**Job**
Everything in the listing should be restated word for word.

**Available data**
•••

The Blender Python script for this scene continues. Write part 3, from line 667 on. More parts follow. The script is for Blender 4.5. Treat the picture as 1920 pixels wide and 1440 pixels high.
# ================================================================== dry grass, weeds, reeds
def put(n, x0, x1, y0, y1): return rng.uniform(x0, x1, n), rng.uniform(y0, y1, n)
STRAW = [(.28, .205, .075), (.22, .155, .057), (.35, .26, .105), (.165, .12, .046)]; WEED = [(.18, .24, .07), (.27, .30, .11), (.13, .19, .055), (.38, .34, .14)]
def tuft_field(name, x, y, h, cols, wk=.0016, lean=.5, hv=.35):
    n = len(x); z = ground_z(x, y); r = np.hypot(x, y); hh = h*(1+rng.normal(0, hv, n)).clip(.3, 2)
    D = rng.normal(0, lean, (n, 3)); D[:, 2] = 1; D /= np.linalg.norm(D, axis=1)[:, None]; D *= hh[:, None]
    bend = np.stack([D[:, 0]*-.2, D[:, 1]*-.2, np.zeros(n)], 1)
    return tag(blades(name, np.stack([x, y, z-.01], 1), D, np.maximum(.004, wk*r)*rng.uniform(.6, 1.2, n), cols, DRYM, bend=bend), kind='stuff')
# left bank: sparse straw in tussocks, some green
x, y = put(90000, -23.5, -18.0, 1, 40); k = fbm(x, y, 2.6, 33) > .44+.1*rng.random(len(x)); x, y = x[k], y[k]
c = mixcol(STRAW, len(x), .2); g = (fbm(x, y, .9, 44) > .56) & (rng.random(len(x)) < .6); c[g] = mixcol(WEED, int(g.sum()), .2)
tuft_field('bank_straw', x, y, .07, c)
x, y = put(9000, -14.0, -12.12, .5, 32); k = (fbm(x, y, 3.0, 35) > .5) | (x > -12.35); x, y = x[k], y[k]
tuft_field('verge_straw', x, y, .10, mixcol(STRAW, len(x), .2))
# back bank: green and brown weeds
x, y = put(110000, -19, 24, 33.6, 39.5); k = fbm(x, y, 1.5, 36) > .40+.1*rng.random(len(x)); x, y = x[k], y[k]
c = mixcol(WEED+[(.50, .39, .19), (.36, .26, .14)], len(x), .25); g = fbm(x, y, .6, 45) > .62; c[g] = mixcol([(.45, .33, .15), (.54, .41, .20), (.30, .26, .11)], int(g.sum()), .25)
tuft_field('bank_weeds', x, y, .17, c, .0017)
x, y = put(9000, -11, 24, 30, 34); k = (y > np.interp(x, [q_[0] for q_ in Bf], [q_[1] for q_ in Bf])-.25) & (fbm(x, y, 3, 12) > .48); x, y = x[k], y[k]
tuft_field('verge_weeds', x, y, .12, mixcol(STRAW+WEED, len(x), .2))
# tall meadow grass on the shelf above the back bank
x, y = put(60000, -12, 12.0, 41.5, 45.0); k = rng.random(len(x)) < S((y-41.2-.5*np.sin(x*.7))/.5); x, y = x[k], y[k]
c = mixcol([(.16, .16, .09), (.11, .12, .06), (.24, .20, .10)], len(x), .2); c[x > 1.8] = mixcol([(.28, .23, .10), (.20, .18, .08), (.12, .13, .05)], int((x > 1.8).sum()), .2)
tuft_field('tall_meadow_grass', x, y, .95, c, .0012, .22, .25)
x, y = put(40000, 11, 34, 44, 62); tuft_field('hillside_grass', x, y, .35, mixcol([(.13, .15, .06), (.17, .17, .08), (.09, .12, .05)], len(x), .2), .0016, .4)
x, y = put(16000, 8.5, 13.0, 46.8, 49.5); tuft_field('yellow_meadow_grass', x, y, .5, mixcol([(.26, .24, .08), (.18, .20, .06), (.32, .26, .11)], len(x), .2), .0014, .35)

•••

**Correct result**
The Blender Python script for this scene continues. Write part 3, from line 667 on. More parts follow. The script is for Blender 4.5. Treat the picture as 1920 pixels wide and 1440 pixels high.
# ================================================================== dry grass, weeds, reeds
def put(n, x0, x1, y0, y1): return rng.uniform(x0, x1, n), rng.uniform(y0, y1, n)
STRAW = [(.28, .205, .075), (.22, .155, .057), (.35, .26, .105), (.165, .12, .046)]; WEED = [(.18, .24, .07), (.27, .30, .11), (.13, .19, .055), (.38, .34, .14)]
def tuft_field(name, x, y, h, cols, wk=.0016, lean=.5, hv=.35):
    n = len(x); z = ground_z(x, y); r = np.hypot(x, y); hh = h*(1+rng.normal(0, hv, n)).clip(.3, 2)
    D = rng.normal(0, lean, (n, 3)); D[:, 2] = 1; D /= np.linalg.norm(D, axis=1)[:, None]; D *= hh[:, None]
    bend = np.stack([D[:, 0]*-.2, D[:, 1]*-.2, np.zeros(n)], 1)
    return tag(blades(name, np.stack([x, y, z-.01], 1), D, np.maximum(.004, wk*r)*rng.uniform(.6, 1.2, n), cols, DRYM, bend=bend), kind='stuff')
# left bank: sparse straw in tussocks, some green
x, y = put(90000, -23.5, -18.0, 1, 40); k = fbm(x, y, 2.6, 33) > .44+.1*rng.random(len(x)); x, y = x[k], y[k]
c = mixcol(STRAW, len(x), .2); g = (fbm(x, y, .9, 44) > .56) & (rng.random(len(x)) < .6); c[g] = mixcol(WEED, int(g.sum()), .2)
tuft_field('bank_straw', x, y, .07, c)
x, y = put(9000, -14.0, -12.12, .5, 32); k = (fbm(x, y, 3.0, 35) > .5) | (x > -12.35); x, y = x[k], y[k]
tuft_field('verge_straw', x, y, .10, mixcol(STRAW, len(x), .2))
# back bank: green and brown weeds
x, y = put(110000, -19, 24, 33.6, 39.5); k = fbm(x, y, 1.5, 36) > .40+.1*rng.random(len(x)); x, y = x[k], y[k]
c = mixcol(WEED+[(.50, .39, .19), (.36, .26, .14)], len(x), .25); g = fbm(x, y, .6, 45) > .62; c[g] = mixcol([(.45, .33, .15), (.54, .41, .20), (.30, .26, .11)], int(g.sum()), .25)
tuft_field('bank_weeds', x, y, .17, c, .0017)
x, y = put(9000, -11, 24, 30, 34); k = (y > np.interp(x, [q_[0] for q_ in Bf], [q_[1] for q_ in Bf])-.25) & (fbm(x, y, 3, 12) > .48); x, y = x[k], y[k]
tuft_field('verge_weeds', x, y, .12, mixcol(STRAW+WEED, len(x), .2))
# tall meadow grass on the shelf above the back bank
x, y = put(60000, -12, 12.0, 41.5, 45.0); k = rng.random(len(x)) < S((y-41.2-.5*np.sin(x*.7))/.5); x, y = x[k], y[k]
c = mixcol([(.16, .16, .09), (.11, .12, .06), (.24, .20, .10)], len(x), .2); c[x > 1.8] = mixcol([(.28, .23, .10), (.20, .18, .08), (.12, .13, .05)], int((x > 1.8).sum()), .2)
tuft_field('tall_meadow_grass', x, y, .95, c, .0012, .22, .25)
x, y = put(40000, 11, 34, 44, 62); tuft_field('hillside_grass', x, y, .35, mixcol([(.13, .15, .06), (.17, .17, .08), (.09, .12, .05)], len(x), .2), .0016, .4)
x, y = put(16000, 8.5, 13.0, 46.8, 49.5); tuft_field('yellow_meadow_grass', x, y, .5, mixcol([(.26, .24, .08), (.18, .20, .06), (.32, .26, .11)], len(x), .2), .0014, .35)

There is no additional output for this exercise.